> [WHAT TO WORK ON] Reproduce the listing word for word, leaving every picture behind.

————

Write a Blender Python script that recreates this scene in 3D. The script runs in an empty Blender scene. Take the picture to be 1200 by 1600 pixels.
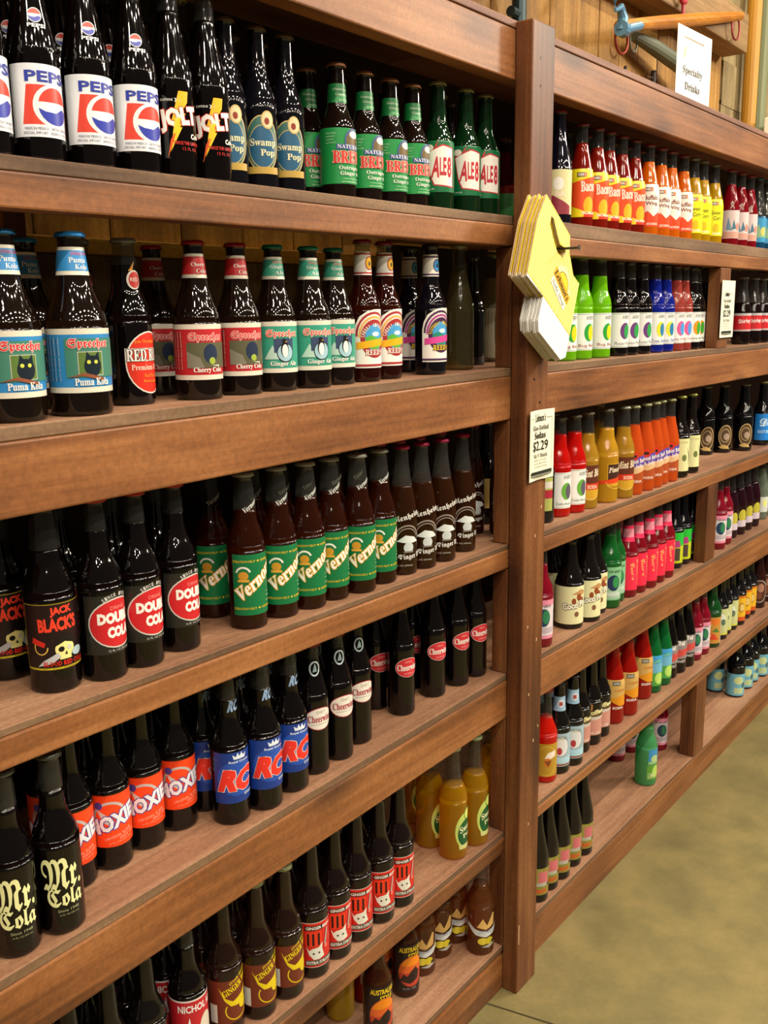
import bpy, bmesh, math, random
from mathutils import Matrix, Vector
random.seed(7)
SC = bpy.context.scene
COL = SC.collection
R_ = math.radians

# ---------------------------------------------------------------- camera
cam_d = bpy.data.cameras.new('camera'); cam = bpy.data.objects.new('camera', cam_d); COL.objects.link(cam)
cam_d.sensor_fit = 'VERTICAL'; cam_d.sensor_height = 24.0; cam_d.sensor_width = 18.0
cam_d.lens = 1492.11 * 24.0 / 1600.0
right = Vector((0.613998, -0.789202, -0.012936)); up = Vector((0.169202, 0.115595, 0.978779)); fwd = Vector((0.770959, 0.603157, -0.204510))
cam.matrix_world = Matrix(((right.x, up.x, -fwd.x, -1.735708), (right.y, up.y, -fwd.y, -1.020615), (right.z, up.z, -fwd.z, 1.579614), (0, 0, 0, 1)))
cam_d.clip_start = 0.02
SC.camera = cam
CAMXY = (-1.7357, -1.0206)

# ---------------------------------------------------------------- world, lamps, exposure
w = bpy.data.worlds.new('world'); SC.world = w; w.use_nodes = True
w.node_tree.nodes['Background'].inputs[0].default_value = (1.0, 0.86, 0.68, 1)
w.node_tree.nodes['Background'].inputs[1].default_value = 0.10
SC.view_settings.view_transform = 'Standard'; SC.view_settings.look = 'None'
SC.view_settings.gamma = 1.0; SC.view_settings.exposure = 0.0; SC.view_settings.use_curve_mapping = False
try: SC.cycles.max_bounces = 8; SC.cycles.transparent_max_bounces = 24; SC.cycles.caustics_refractive = False; SC.cycles.caustics_reflective = False
except Exception: pass

def lamp(x, y, z, sx, sy, watts, col=(1.0, 0.87, 0.70), aim=None):
    l = bpy.data.lights.new('ceiling_lamp', 'AREA'); l.shape = 'RECTANGLE'; l.size = sx; l.size_y = sy; l.energy = watts; l.color = col
    o = bpy.data.objects.new('ceiling_lamp', l); COL.objects.link(o); o.location = (x, y, z)
    if aim is not None: o.rotation_euler = (Vector(aim) - Vector((x, y, z))).to_track_quat('-Z', 'Y').to_euler()
    return o
# rows of ceiling lamps above the aisle
for ix in range(9):
    for iy in range(3):
        lamp(-3.4 + 0.95 * ix, -1.5 - 1.0 * iy, 3.7, 0.26, 0.07, 25 - 1.1 * ix)
lamp(3.4, -2.3, 3.3, 0.5, 0.35, 85, aim=(0, 0, 1.0))
# lamps over the wall behind the unit
for x in (-1.2, .4, 2.0): lamp(x, .12, 3.6, .9, .12, 15, col=(1.0, 0.80, 0.45))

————

> [EXERCISE OUTPUT]
Write a Blender Python script that recreates this scene in 3D. The script runs in an empty Blender scene. Take the picture to be 1200 by 1600 pixels.
import bpy, bmesh, math, random
from mathutils import Matrix, Vector
random.seed(7)
SC = bpy.context.scene
COL = SC.collection
R_ = math.radians

# ---------------------------------------------------------------- camera
cam_d = bpy.data.cameras.new('camera'); cam = bpy.data.objects.new('camera', cam_d); COL.objects.link(cam)
cam_d.sensor_fit = 'VERTICAL'; cam_d.sensor_height = 24.0; cam_d.sensor_width = 18.0
cam_d.lens = 1492.11 * 24.0 / 1600.0
right = Vector((0.613998, -0.789202, -0.012936)); up = Vector((0.169202, 0.115595, 0.978779)); fwd = Vector((0.770959, 0.603157, -0.204510))
cam.matrix_world = Matrix(((right.x, up.x, -fwd.x, -1.735708), (right.y, up.y, -fwd.y, -1.020615), (right.z, up.z, -fwd.z, 1.579614), (0, 0, 0, 1)))
cam_d.clip_start = 0.02
SC.camera = cam
CAMXY = (-1.7357, -1.0206)

# ---------------------------------------------------------------- world, lamps, exposure
w = bpy.data.worlds.new('world'); SC.world = w; w.use_nodes = True
w.node_tree.nodes['Background'].inputs[0].default_value = (1.0, 0.86, 0.68, 1)
w.node_tree.nodes['Background'].inputs[1].default_value = 0.10
SC.view_settings.view_transform = 'Standard'; SC.view_settings.look = 'None'
SC.view_settings.gamma = 1.0; SC.view_settings.exposure = 0.0; SC.view_settings.use_curve_mapping = False
try: SC.cycles.max_bounces = 8; SC.cycles.transparent_max_bounces = 24; SC.cycles.caustics_refractive = False; SC.cycles.caustics_reflective = False
except Exception: pass

def lamp(x, y, z, sx, sy, watts, col=(1.0, 0.87, 0.70), aim=None):
    l = bpy.data.lights.new('ceiling_lamp', 'AREA'); l.shape = 'RECTANGLE'; l.size = sx; l.size_y = sy; l.energy = watts; l.color = col
    o = bpy.data.objects.new('ceiling_lamp', l); COL.objects.link(o); o.location = (x, y, z)
    if aim is not None: o.rotation_euler = (Vector(aim) - Vector((x, y, z))).to_track_quat('-Z', 'Y').to_euler()
    return o
# rows of ceiling lamps above the aisle
for ix in range(9):
    for iy in range(3):
        lamp(-3.4 + 0.95 * ix, -1.5 - 1.0 * iy, 3.7, 0.26, 0.07, 25 - 1.1 * ix)
lamp(3.4, -2.3, 3.3, 0.5, 0.35, 85, aim=(0, 0, 1.0))
# lamps over the wall behind the unit
for x in (-1.2, .4, 2.0): lamp(x, .12, 3.6, .9, .12, 15, col=(1.0, 0.80, 0.45))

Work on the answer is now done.